• **Given request**:
The lines below are to be quoted exactly, from the first through the one that contains "bracket(FL, 0.80, 2.108, 0.003, 'round".

BEGIN Data excerpts

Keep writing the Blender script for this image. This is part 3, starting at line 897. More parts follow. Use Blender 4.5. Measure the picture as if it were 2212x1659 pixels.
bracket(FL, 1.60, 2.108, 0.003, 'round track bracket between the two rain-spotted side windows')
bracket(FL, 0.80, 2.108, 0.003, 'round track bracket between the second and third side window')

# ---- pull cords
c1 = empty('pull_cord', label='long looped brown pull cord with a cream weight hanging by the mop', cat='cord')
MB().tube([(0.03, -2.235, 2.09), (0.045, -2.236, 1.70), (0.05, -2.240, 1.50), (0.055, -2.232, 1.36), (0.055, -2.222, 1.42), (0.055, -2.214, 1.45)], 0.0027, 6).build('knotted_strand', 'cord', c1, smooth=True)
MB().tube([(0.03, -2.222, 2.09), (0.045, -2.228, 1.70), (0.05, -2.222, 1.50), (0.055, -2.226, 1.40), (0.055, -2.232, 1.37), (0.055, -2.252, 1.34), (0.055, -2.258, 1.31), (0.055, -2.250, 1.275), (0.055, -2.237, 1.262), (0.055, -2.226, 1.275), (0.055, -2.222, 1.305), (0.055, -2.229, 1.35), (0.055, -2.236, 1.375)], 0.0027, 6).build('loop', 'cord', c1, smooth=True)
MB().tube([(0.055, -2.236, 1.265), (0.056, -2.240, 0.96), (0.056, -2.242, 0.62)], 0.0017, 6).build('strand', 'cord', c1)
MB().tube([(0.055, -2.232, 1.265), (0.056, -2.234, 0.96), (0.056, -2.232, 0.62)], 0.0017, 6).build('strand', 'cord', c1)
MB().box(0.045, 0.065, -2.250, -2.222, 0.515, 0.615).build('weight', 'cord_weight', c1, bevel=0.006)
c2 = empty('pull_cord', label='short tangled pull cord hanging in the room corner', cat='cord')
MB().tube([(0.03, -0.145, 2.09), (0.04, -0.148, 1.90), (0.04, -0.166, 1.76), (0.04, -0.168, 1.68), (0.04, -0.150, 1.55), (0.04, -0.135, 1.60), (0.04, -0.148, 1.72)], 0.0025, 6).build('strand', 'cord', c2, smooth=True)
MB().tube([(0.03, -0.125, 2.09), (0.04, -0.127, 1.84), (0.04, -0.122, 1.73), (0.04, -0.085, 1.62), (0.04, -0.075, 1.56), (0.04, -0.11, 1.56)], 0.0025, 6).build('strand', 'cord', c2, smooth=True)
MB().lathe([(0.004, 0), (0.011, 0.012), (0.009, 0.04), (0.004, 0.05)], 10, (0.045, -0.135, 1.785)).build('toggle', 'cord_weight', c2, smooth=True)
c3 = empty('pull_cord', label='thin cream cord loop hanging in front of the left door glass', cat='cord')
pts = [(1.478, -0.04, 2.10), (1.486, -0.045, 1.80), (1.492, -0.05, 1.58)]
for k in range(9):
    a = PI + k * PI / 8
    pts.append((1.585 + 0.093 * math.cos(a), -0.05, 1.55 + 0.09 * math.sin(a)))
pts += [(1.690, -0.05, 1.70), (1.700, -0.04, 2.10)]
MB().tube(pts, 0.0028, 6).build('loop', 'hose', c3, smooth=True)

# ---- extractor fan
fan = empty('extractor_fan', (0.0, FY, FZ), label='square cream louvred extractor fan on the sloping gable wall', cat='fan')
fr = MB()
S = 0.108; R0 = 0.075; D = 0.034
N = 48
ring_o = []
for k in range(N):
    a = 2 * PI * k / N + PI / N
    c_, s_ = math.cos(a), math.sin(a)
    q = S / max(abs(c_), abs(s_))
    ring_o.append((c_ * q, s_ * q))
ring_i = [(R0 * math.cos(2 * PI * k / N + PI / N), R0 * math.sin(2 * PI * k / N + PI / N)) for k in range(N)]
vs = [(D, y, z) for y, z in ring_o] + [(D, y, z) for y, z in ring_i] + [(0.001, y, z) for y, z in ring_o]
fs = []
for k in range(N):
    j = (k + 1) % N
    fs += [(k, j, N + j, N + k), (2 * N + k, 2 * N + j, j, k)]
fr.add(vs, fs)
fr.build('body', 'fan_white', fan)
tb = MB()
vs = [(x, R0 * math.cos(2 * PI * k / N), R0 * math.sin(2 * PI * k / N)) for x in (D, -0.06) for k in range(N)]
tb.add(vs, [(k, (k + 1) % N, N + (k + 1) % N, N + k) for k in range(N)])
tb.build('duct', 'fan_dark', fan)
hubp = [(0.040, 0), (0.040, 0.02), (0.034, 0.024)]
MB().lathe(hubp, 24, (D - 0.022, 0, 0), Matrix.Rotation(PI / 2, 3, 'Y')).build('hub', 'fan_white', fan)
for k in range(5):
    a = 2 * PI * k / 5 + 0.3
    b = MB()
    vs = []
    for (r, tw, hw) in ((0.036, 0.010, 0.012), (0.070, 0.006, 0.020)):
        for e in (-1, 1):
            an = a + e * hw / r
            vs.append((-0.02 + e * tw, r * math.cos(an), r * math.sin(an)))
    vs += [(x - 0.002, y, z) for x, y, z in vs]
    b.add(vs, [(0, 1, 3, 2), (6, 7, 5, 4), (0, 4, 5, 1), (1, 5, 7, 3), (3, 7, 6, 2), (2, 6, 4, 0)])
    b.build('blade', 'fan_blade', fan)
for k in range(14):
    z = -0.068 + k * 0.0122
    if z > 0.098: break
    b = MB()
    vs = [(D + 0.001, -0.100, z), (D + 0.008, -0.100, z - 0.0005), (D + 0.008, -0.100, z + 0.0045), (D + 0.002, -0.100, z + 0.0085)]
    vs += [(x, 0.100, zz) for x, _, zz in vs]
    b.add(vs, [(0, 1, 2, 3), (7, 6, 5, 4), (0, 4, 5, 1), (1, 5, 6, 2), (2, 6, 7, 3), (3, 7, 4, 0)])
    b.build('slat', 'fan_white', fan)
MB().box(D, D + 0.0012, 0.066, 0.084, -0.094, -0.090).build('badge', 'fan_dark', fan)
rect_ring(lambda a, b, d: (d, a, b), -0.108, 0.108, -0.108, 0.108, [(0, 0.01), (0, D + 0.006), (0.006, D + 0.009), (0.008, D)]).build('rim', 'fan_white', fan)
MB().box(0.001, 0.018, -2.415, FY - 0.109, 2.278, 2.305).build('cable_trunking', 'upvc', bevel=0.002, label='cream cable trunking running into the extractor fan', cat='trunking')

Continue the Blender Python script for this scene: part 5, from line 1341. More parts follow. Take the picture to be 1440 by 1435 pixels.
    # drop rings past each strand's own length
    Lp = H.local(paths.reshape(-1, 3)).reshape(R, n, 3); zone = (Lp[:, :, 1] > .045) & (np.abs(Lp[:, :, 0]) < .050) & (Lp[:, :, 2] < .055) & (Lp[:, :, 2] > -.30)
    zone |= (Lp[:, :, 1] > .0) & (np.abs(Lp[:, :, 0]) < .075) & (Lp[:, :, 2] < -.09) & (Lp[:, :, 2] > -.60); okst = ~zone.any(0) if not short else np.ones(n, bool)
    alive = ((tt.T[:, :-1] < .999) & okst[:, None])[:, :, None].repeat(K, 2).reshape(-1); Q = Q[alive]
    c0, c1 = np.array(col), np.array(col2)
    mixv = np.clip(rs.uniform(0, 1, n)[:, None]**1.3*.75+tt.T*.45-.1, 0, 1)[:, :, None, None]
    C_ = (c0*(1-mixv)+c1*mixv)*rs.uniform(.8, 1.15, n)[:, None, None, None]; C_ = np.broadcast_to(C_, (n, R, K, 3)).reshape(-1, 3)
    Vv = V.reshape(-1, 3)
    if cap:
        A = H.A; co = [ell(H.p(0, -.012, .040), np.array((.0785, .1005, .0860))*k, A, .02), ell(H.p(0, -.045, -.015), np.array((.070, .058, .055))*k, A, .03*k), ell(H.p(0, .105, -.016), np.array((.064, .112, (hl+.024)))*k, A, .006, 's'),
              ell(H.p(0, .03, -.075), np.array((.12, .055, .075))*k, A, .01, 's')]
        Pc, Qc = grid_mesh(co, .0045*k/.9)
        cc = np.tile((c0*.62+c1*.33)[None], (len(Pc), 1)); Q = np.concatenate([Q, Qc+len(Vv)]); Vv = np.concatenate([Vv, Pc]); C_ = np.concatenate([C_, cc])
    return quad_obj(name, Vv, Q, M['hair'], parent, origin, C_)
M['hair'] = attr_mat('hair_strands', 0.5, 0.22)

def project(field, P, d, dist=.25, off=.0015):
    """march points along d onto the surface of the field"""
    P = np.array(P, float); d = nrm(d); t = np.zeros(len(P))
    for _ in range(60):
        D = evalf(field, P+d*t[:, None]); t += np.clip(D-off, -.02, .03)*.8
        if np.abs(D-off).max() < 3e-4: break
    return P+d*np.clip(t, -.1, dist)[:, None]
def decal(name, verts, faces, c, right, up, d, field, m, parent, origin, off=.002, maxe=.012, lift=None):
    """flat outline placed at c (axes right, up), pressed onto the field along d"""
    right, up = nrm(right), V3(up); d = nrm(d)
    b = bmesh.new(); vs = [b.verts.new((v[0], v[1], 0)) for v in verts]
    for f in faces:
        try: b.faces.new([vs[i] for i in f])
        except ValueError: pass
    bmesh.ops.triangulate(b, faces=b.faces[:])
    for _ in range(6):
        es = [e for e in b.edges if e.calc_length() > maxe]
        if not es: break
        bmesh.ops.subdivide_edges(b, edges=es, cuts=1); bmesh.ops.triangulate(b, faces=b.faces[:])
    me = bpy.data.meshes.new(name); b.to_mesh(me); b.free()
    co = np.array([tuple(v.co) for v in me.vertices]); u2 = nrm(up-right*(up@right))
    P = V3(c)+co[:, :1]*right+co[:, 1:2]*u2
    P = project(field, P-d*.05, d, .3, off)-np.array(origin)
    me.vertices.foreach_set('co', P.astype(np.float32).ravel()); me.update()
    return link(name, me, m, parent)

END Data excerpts

• **The completed task**:
Keep writing the Blender script for this image. This is part 3, starting at line 897. More parts follow. Use Blender 4.5. Measure the picture as if it were 2212x1659 pixels.
bracket(FL, 1.60, 2.108, 0.003, 'round track bracket between the two rain-spotted side windows')
bracket(FL, 0.80, 2.108, 0.003, 'round track bracket between the second and third side window')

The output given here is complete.